On the other hand, think about congressional elections. Think about drawing districts in such a way that you have a bunch of homogeneously Democratic districts, and a bunch of homogeneously Republican districts. You'll still have shitty election administration, shitty ballot design, idiots going to the polling place, not following instructions, making mistakes, leading to counting errors, both human and machine, and none of that will lead to outcome errors. The right people will win. Democratic constituencies will be represented by Democrats, Republican constituencies will be represented by Republicans, and these kinds of narrow effects just won't matter because they won't be big enough to swing outcomes.
Close elections? That's why we have these problems. And to be blunt, that's part of why Florida has these problems. Florida is a close state. How many stupid people are there, proportionately, in Mississippi? Come on. Mississippi is way dumber than Florida. Those people can't fucking read.
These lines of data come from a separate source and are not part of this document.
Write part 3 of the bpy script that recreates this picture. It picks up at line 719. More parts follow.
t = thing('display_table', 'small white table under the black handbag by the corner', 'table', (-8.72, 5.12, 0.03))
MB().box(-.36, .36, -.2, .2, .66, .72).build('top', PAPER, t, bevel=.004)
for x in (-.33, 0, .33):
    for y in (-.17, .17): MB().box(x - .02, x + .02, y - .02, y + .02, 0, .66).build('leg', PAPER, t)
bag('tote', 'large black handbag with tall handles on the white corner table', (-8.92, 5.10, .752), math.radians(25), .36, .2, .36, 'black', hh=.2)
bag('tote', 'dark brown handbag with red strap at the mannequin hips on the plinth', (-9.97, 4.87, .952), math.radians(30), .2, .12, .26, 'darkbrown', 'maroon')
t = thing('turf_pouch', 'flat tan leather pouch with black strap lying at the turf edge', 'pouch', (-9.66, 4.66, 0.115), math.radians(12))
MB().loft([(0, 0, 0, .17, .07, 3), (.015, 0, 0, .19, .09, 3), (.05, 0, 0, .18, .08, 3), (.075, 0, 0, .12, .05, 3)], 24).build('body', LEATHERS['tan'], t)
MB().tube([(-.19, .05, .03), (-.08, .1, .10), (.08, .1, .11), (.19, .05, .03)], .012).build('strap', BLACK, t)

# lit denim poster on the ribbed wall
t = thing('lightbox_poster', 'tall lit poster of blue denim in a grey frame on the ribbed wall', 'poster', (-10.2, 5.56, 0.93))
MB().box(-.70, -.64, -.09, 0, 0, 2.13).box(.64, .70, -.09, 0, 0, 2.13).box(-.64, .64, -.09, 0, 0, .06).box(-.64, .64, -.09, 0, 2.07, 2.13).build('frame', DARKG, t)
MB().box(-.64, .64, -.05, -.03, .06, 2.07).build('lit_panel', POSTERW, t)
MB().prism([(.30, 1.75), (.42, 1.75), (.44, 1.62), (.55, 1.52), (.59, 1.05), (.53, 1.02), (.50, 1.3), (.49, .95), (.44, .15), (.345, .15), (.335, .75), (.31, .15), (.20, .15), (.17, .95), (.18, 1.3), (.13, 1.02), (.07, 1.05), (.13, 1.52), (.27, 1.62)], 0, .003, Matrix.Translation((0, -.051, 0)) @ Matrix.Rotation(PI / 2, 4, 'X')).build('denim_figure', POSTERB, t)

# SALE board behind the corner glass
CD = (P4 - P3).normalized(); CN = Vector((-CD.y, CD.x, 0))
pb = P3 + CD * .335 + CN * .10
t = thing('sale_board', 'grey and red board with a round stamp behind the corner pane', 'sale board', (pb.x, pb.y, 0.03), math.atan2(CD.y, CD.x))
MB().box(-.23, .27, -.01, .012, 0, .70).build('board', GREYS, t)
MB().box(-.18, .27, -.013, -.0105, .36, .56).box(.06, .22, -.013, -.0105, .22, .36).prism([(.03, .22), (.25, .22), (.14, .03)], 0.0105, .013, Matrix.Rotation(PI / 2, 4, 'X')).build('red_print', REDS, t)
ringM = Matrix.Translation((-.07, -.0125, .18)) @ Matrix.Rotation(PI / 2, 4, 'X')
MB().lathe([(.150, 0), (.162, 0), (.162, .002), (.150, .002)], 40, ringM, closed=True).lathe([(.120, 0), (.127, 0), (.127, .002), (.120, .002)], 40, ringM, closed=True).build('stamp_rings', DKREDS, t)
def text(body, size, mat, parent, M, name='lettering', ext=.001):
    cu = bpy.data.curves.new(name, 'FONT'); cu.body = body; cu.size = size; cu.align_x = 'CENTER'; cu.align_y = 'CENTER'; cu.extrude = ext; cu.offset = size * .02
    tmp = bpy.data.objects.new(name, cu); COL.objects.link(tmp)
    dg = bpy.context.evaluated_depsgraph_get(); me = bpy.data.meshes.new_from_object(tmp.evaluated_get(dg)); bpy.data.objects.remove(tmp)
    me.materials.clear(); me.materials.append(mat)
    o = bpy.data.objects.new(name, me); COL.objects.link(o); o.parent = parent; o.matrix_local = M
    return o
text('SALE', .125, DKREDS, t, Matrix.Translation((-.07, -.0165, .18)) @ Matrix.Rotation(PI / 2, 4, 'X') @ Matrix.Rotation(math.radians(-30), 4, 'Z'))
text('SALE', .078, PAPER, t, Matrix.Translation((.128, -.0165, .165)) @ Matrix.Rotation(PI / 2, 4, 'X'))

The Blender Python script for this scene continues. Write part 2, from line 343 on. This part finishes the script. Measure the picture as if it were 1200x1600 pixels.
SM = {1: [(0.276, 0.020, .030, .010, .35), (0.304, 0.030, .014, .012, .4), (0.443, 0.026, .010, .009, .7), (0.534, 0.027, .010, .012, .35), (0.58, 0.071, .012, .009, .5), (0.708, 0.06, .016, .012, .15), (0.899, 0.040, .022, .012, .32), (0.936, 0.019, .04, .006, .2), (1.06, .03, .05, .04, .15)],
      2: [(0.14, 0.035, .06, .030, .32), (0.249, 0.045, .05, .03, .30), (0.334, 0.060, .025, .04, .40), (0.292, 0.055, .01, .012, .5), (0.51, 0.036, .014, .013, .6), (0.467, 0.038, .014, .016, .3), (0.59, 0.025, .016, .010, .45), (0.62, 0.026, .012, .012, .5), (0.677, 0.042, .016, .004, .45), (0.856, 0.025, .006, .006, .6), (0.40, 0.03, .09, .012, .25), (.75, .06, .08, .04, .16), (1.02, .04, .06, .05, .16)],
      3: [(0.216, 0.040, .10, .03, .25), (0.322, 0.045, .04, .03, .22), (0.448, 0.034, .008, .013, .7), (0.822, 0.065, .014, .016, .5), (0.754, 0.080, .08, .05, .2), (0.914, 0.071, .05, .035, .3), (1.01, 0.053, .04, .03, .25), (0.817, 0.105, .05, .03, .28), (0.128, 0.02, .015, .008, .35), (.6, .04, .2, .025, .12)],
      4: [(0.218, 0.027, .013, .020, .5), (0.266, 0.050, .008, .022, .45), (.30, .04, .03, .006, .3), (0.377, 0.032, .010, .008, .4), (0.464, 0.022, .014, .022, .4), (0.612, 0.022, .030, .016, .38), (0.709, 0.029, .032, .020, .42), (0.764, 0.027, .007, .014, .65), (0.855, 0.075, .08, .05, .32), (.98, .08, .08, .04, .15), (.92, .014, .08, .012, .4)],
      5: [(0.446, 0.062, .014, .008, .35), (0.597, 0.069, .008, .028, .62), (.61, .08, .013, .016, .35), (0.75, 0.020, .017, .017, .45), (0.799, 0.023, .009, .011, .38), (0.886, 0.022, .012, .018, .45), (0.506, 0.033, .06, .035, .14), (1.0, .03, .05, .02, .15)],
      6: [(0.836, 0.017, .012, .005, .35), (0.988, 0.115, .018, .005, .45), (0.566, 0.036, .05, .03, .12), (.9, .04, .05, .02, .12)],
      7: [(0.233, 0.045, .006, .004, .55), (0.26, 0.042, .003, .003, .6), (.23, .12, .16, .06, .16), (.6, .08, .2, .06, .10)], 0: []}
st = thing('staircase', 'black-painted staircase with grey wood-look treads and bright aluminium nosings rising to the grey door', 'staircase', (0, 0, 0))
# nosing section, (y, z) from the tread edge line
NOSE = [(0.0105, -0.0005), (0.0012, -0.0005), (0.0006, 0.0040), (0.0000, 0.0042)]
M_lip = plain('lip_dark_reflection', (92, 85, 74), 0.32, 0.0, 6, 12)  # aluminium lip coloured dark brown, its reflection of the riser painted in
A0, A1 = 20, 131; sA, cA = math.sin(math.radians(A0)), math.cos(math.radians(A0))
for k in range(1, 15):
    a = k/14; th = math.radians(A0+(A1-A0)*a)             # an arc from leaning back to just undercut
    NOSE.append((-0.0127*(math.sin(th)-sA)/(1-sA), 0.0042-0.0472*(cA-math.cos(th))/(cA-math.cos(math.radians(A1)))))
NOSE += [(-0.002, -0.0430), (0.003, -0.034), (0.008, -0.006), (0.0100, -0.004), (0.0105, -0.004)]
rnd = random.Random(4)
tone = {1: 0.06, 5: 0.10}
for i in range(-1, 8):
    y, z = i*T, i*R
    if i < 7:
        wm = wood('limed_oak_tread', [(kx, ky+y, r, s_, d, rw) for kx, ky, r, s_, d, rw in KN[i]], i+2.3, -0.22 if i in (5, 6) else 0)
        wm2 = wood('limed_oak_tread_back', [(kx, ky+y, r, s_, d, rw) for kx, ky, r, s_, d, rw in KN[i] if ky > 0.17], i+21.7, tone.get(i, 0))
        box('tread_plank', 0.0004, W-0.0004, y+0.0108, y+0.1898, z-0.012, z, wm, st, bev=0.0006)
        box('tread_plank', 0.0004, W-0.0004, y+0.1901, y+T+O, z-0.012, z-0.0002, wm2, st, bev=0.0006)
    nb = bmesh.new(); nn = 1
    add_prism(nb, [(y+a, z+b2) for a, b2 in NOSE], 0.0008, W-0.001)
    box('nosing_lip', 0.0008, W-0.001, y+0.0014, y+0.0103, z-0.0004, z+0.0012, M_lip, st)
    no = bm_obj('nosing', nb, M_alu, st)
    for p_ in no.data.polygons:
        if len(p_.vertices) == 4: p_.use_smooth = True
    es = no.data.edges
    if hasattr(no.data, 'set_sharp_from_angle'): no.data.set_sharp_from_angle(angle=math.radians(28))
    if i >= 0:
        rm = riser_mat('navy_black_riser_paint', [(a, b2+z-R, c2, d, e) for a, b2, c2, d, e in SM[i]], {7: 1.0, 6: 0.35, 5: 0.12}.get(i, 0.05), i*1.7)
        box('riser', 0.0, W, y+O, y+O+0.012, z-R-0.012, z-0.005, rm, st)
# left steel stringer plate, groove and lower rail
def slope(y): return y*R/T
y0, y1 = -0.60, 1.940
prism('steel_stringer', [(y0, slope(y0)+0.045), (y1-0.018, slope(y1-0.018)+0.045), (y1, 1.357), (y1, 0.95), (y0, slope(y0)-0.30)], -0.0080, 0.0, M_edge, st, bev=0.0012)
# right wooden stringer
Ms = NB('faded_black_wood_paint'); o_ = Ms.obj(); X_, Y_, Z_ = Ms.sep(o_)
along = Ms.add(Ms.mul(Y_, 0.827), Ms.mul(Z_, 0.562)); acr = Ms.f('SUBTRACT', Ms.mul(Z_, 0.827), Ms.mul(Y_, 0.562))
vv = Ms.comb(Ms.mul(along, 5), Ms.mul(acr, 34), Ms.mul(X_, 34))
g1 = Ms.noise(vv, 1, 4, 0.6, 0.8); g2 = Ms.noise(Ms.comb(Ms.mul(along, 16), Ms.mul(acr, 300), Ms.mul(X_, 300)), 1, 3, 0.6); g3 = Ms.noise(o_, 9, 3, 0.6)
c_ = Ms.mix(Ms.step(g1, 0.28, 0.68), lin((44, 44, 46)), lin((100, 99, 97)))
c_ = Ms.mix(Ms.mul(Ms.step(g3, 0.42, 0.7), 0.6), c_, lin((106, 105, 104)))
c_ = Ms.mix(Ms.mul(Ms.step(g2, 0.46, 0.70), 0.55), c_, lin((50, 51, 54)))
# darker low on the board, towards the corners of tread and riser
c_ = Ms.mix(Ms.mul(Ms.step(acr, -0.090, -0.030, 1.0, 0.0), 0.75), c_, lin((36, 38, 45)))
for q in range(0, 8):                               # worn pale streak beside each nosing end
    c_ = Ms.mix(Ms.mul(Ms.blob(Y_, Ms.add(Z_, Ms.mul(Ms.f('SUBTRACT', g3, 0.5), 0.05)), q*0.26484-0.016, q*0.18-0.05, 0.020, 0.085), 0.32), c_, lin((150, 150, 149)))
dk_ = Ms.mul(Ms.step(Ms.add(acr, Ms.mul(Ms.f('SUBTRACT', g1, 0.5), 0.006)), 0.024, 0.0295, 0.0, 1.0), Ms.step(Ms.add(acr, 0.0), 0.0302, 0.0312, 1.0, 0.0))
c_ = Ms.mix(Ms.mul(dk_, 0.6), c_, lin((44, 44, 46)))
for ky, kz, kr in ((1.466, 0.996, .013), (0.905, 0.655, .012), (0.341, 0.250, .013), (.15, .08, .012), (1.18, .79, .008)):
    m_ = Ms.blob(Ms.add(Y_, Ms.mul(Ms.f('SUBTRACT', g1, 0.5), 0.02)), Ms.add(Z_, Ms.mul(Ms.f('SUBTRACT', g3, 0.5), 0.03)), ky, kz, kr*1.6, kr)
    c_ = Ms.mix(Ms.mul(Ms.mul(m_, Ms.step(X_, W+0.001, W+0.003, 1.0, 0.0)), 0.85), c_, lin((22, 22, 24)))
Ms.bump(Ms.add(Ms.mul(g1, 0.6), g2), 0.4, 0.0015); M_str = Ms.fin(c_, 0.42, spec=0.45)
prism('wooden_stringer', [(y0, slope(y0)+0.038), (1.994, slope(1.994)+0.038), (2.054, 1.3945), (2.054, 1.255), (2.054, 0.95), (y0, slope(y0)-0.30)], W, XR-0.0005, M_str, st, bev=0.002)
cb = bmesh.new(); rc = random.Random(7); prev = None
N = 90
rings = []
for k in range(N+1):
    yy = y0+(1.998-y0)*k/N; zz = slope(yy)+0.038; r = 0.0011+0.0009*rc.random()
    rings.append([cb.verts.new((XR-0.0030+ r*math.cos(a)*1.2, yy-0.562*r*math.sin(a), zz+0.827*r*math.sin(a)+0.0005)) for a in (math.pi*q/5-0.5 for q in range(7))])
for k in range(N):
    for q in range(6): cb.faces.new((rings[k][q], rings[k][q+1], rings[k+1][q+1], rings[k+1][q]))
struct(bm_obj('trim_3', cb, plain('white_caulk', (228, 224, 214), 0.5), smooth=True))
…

Florida has cities, and people in cities know how to read. Yeah, I'm stereotyping, but fuck off. What's Cindy Hyde-Smith gonna do? Come and lynch me? Zing! The difference? No Democrat has a chance in Mississippi. So, whatever problems occur won't affect outcomes. You can have shitty ballot designs, shitty election administration, vote counting errors, and all of that. It could be worse than Florida, and it just wouldn't matter because they're going to elect strange fruit-enthusiasts like Cindy Hyde-Smith regardless.
Sick of election administration problems, ballot counting issues, and all of that? Competitive elections are a big part of the problem.
*In my first book, Hiring and Firing Public Officials: Rethinking the Purpose of Elections, I wrote about how absurdly many definitions there are of the term, "competitive election."